右の者に対する収賄被告事件について、昭和三四年一月一三日岡山地方裁判所裁判官がなした保釈請求却下決定に対し、弁護人小脇芳一から準抗告の申立があつたので、当裁判所は次のとおり決定する。

主文

本件準抗告を棄却する。

理由

被告人が昭和三三年一二月一七日、収賄被疑事実について、岡山地方裁判所裁判官の発した勾留状により勾留せられ、同三四年一月五日右事実について岡山地方裁判所に公訴を提起されたところ、弁護人からなされた同年一月六日附保釈請求に対し、同年一月一三日岡山地方裁判所裁判官が、右は刑事訴訟法第八九条第四号に該当し、なお勾留継続の必要があるとして、これを却下する旨の決定をしたことは、本件被告事件記録および勾留処分関係記録によつて明らかである。

ところで、弁護人の本件準抗告の理由の要旨は、被告人の逮捕ならびに勾留の理由である被疑事実は単一であるところ、検察官は被告人を逮捕して以来、起訴にいたるまで二二日間の長きにわたり、年末年始の休日もほとんどこれを廃してその取調にあたりしかるうえで犯罪の嫌疑あり、その証拠充分であるとの確信のもとにこれを起訴したものである。もつとも、被告人は逮捕以来犯罪事実を否認しているが、否認事件はすべて証拠隠滅の虞れがあるということはできない。したがつて本件保釈却下決定の理由である罪証を隠滅すると疑うに足りる相当な理由は存しない。次に検察官は、被告人が否認するところから、余罪を発見しようとして、本件勾留を利用しつつある形跡は捜査の全過程からみて顕著であるが余罪発見のため勾留を利用することは絶対に許されるべきではない。要するに、本件は、刑事訴訟法第八九条第四号の場合に該当せず、したがつて、権利保釈の許されるべき事案であると認められるのにかかわらず、右規定に該当するものとして本件保釈請求を却下した原決定は違法であるからこれを取消したうえ被告人の保釈を許す旨の決定を求める。
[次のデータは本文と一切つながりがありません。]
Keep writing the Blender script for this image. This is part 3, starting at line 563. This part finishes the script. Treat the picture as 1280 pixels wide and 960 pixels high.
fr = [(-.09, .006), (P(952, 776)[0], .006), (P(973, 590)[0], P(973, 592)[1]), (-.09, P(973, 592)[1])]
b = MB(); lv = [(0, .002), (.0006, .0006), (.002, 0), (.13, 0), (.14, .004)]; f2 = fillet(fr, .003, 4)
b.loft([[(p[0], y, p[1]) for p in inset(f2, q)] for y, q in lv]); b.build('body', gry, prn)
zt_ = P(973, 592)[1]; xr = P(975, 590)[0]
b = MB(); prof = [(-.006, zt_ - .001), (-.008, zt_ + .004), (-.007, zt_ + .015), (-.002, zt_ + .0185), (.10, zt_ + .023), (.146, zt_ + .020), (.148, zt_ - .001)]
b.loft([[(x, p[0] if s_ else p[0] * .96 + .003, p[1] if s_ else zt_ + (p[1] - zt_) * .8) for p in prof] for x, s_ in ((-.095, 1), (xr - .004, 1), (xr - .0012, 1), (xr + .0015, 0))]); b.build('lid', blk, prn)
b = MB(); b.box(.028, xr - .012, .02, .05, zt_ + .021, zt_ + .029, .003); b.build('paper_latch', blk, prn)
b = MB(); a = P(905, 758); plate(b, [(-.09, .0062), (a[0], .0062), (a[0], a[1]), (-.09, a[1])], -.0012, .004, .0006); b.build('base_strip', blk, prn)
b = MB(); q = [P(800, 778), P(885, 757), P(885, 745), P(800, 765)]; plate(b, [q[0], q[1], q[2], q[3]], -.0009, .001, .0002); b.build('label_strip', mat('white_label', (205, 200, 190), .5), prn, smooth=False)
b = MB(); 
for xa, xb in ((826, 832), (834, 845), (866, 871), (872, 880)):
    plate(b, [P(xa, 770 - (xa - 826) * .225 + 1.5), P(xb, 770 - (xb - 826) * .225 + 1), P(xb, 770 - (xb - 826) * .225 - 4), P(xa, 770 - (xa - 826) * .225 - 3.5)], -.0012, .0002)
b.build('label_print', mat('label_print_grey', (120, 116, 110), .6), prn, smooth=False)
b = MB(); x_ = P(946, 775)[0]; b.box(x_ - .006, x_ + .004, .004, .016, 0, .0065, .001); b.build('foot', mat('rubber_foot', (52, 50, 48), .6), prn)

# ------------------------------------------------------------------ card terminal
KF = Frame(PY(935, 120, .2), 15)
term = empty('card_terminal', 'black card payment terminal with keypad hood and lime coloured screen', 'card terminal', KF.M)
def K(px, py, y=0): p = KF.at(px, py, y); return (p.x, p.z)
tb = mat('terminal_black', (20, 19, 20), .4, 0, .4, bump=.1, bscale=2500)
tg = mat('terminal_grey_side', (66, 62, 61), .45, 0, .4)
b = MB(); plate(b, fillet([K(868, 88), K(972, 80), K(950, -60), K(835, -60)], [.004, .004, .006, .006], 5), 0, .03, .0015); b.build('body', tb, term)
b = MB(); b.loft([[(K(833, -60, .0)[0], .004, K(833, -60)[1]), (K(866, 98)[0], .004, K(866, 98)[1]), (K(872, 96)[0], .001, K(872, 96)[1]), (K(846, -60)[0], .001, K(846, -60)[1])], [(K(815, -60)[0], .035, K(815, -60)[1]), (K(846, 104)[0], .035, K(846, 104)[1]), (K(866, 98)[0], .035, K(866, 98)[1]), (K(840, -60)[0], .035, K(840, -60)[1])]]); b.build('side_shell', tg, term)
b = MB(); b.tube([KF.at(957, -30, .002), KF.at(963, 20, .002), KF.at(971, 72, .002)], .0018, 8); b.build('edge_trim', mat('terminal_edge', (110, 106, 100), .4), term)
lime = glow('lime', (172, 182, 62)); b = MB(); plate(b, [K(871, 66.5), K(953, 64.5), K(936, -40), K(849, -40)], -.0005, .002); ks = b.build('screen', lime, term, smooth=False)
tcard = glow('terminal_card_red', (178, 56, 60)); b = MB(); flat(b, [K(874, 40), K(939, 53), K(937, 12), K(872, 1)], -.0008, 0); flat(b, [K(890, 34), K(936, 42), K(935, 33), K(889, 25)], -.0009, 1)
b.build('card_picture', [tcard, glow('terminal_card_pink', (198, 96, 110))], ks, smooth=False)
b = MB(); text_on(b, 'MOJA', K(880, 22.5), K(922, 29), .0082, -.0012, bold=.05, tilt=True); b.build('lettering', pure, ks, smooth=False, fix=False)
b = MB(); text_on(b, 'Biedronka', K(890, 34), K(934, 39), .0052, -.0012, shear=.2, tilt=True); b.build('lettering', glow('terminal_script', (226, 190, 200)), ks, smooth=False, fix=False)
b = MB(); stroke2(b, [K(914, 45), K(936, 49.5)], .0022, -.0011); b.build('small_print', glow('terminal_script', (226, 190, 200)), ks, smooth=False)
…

というにある。

そこで考えるに、被告人に対する昭和三四年一月五日附起訴状記載の公訴事実(前記勾留の理由である収賄の被疑事実とは同一性がある)は、「被告人は、昭和二七年一月岡山県吉備上水道組合議会議員に就任し、同三一年一月再選、同議会の権限に属する上水道工事実施計画、工事の計画変更工事費に充当すべき起債の借入、請負契約の締結、工事代金の支払、立替工事金に対する利息の支払等の事項につき議決する職務を有するものであるところ、同組合においては、上水道工事を実施するにあたり、東京都千代田区丸の内二丁目六番地大平建設工業株式会社との間に、同二九年二月第一期、同三二年一二月第二期の各水道工事に関する請負契約を締結し、同会社をして右両工事を順次施工させたが、同会社水道部長宮崎豊が前記上水道第二期工事の請負契約の締結並びに右両工事の工事代金及び立替工事金に対する利息の支払等につき被告人より好意ある取扱を受けたことに対する謝礼並びに将来も同様の取扱ありたいとの意図のもとにその対償として供与するものであることの情を諒知しながら、同三三年四月七日頃、東京都文京区西片町旅館錦水において、同人から現金一〇万円の供与を受け、もつて自己の職務に関し賄賂を収受したものである。」というのであつて、岡山地方検察庁から取寄せた捜査記録のうち右宮崎豊の検察官に対する昭和三三年一二月二七日附供述調書によると、同人において、逐一詳細に右事実と同旨の供述をしているほか、前記賄賂となつた現金は昭和三三年四月七日頃前記会社水道工事部次長の今村広司に命じて同会社の吉備上水道工事資金のうちから捻出させたものである旨述べており、また、右今村広司の検察官に対する同年一二月二七日附供述調書によると、同人において、右宮崎の供述のとおりの現金の調達方法を講じ、これを同人に手渡した際、これを受取つた同人が被告人に面会するため部長室から出て行つた旨供述しているなどその他前記記録によつて認められる諸般の事情に徴すると、被告人が前記の罪を犯したことを疑うに足りる相当な理由があるのに、被告人は検察官の取調に対し、前記職務関係のほか、当時前記工事資金の起債の陳情のため他の同僚議員らと共に上京していたこと、および宿舎の前記錦水ホテルで右宮崎と面会したことなどの事実を認めているだけで前記の現金の授受についてはことさらに終始否認していることが窺われる。

しかして、右犯罪の種類、性質、態様などから考え、また前記記録によつて明らかなように、公判の審理は未だ開始されず、したがつて証拠調も終了していない本件においては、被告人の前記供述態度自体に徴し、罪証を隠滅すると疑うに足りる相当な理由があると認めざるを得ない。してみると、本件は刑事訴訟法第八九条第四号に該当するわけであるから、いわゆる権利保釈の許されないことが明白であるが、他に裁量による保釈などを許すべき事情も認められないので右と同一の理由によつて本件保釈請求を却下した原決定は相当である。なお、適法に勾留されている被告人を仮に余罪捜査のため取調べたとしてもその違法でないことはもちろんである。したがつて、原決定の取消および保釈の許可を求める本件準抗告の申立は理由がないので刑事訴訟法第四三二条第四二六条第一項にしたがい主文のとおり決定する。